There is No Planet BI’ve been reading a very interesting book ‘There is no Planet B‘ (Mike Berners-Lee). A great collection of info about the relative environment cost and benefit of all sorts of things, related to the current environmental crisis.

One section that caught my attention was the one on food, its carbon footprint, and having enough to feed the planet.

In one table, it looks at the carbon footprint of different kinds of meat. I think the numbers are for factory farmed meat, and local naturally reared meat will be a bit lower. But what stuck out in my mind is that chicken is the lowest carbon footprint of all the meats, and pork is next lowest. Neither of them chew a cud, and can also usefully be fed on food scraps. Farmed fish is similar to chicken, whereas farmed shell fish is as bad as lamb or mutton, and the footprint for beef is more than double that.

Mike’s comment after all this information is “there is no need for extremism here, just moderation and a broadening of choice.”

This shift alone would mean we have enough land and food production to feed the projected 9.7 billion population in 2050. Less meat and dairy, don’t waste anything or over eat, and don’t feed human food crops to animals.

There is no Planet B, Mike Berners-Lee

With that in mind, I’ve been working on changing my shopping and cooking habits.

  • For a while we’ve aimed at eating veggie once a week, so now I’ve got used to cooking a few things we like, we aim for eating veggie twice a week. It’s a LOT cheaper, so frees up some pennies for other changes that cost more.
  • I’m also trying to serve fish twice a week. We have never been huge seafood fans, but I find we are OK with it. Salmon with cajun is nice, and a tuna steak is lovely though a bit expensive – so we share one steak between two of us. (I have’t yet worked out where to buy it line caught instead of farmed.)
  • The rest of the time I’m tending to choose chicken or pork, and smaller portions (we only need 2-3 oz a day). I still buy beef (especially mince, for chilli or bolognese) and if we go out to dinner steak might be a treat, but it’s a lot less often than we used to eat beef. Lamb is also only an occasional treat.
  • I’ve found a very good butcher who isn’t too far, and who sells only free-range meat, mainly from this region. So that is so much better than anything factory farmed, both from the perspective of animal welfare and from eating fewer antibiotics. I have a hunch free range must have a lower carbon footprint, but I haven’t found a study on that yet.

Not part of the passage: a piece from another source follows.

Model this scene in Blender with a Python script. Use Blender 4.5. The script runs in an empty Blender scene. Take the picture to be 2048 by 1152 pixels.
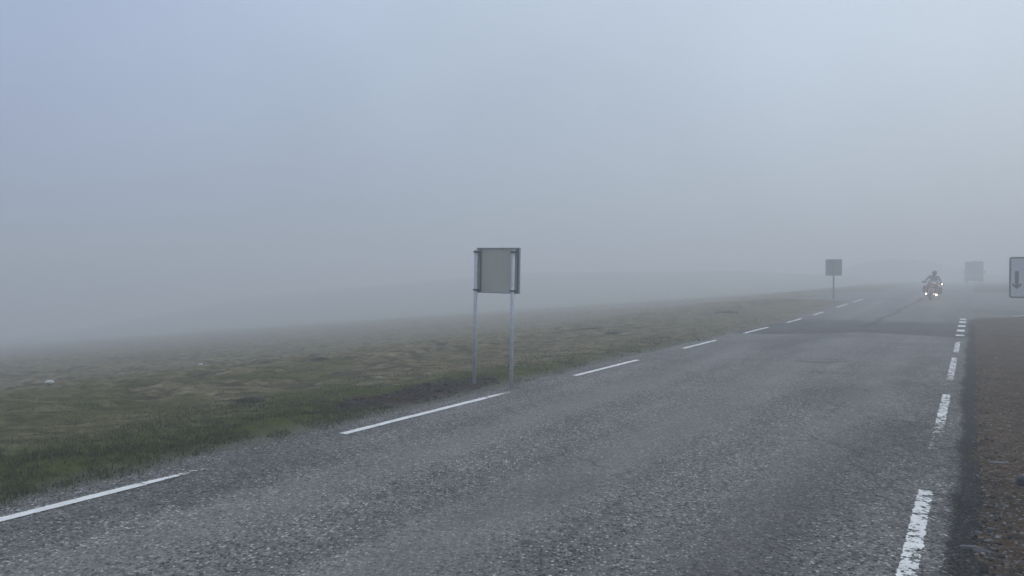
import bpy, bmesh, math, random
import numpy as np
from mathutils import Vector, Matrix
R = math.radians
random.seed(4)
rng = np.random.default_rng(7)
S = bpy.context.scene
C = S.collection

# ---------------------------------------------------------------- camera
FPX = 1550.0
cd = bpy.data.cameras.new("camera")
cd.sensor_width = 36.0
cd.lens = 36.0 * FPX / 2048.0
cd.clip_start = 0.1
cd.clip_end = 3000
cam = bpy.data.objects.new("camera", cd)
C.objects.link(cam)
CAMH = 1.5
cam.location = (0, 0, CAMH)
cam.rotation_euler = (R(90 - 0.887), 0, 0)
S.camera = cam

# ---------------------------------------------------------------- sky, sun, exposure
SUN_EL, SUN_AZ = 48.0, 50.0          # azimuth from +Y towards +X (degrees)
w = bpy.data.worlds.new("World")
S.world = w
w.use_nodes = True
nt = w.node_tree
nt.nodes.clear()
out = nt.nodes.new("ShaderNodeOutputWorld")
bg = nt.nodes.new("ShaderNodeBackground")
sky = nt.nodes.new("ShaderNodeTexSky")
sky.sky_type = 'NISHITA'
sky.sun_disc = False
sky.sun_elevation = R(SUN_EL)
sky.sun_rotation = R(SUN_AZ)
sky.air_density = 1.0
sky.dust_density = 4.0
nb = nt.nodes.new("ShaderNodeVectorMath"); nb.operation = 'SCALE'; nb.inputs['Scale'].default_value = 0.10
nt.links.new(sky.outputs[0], nb.inputs[0])
geo = nt.nodes.new("ShaderNodeTexCoord")
def dotn(v):
    d = nt.nodes.new("ShaderNodeVectorMath"); d.operation = 'DOT_PRODUCT'
    d.inputs[1].default_value = v
    nt.links.new(geo.outputs['Generated'], d.inputs[0])
    return d.outputs['Value']
# cloud layer: bluer towards the left, paler towards the right, lighter higher up
lr = nt.nodes.new("ShaderNodeMapRange"); lr.inputs[1].default_value = -0.60; lr.inputs[2].default_value = 0.62
nt.links.new(dotn((1, -0.0, 0.25)), lr.inputs[0])
cr = nt.nodes.new("ShaderNodeValToRGB")
cr.color_ramp.elements[0].color = (0.385, 0.47, 0.70, 1)
cr.color_ramp.elements[1].color = (0.60, 0.70, 0.81, 1)
e = cr.color_ramp.elements.new(0.5); e.color = (0.50, 0.60, 0.74, 1)
nt.links.new(lr.outputs[0], cr.inputs[0])
up = nt.nodes.new("ShaderNodeMapRange"); up.inputs[1].default_value = -0.02; up.inputs[2].default_value = 0.42
up.inputs[3].default_value = 0.74; up.inputs[4].default_value = 1.12
nt.links.new(dotn((0, 0, 1)), up.inputs[0])
cn = nt.nodes.new("ShaderNodeTexNoise"); cn.inputs['Scale'].default_value = 2.2; cn.inputs['Detail'].default_value = 3
nt.links.new(geo.outputs['Generated'], cn.inputs['Vector'])
cm = nt.nodes.new("ShaderNodeMapRange"); cm.inputs[1].default_value = 0.3; cm.inputs[2].default_value = 0.7
cm.inputs[3].default_value = 0.92; cm.inputs[4].default_value = 1.09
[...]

Another point I picked up in a later chapter, that sea freight, while being the dirtiest oil, is still the lowest carbon way of moving tonnes of stuff. Air freight is totally bad news for food. So I’ve been trying to buy British where I can – like strawberries – and mostly sticking with fruit that can be shipped by sea like oranges, apples and bananas.

At this point in time, I won’t be turning vegetarian or vegan. But a shift in eating seems essential, to turn the tide of global increase in meat eating (which leads to Amazon clearing), so I’m working on it!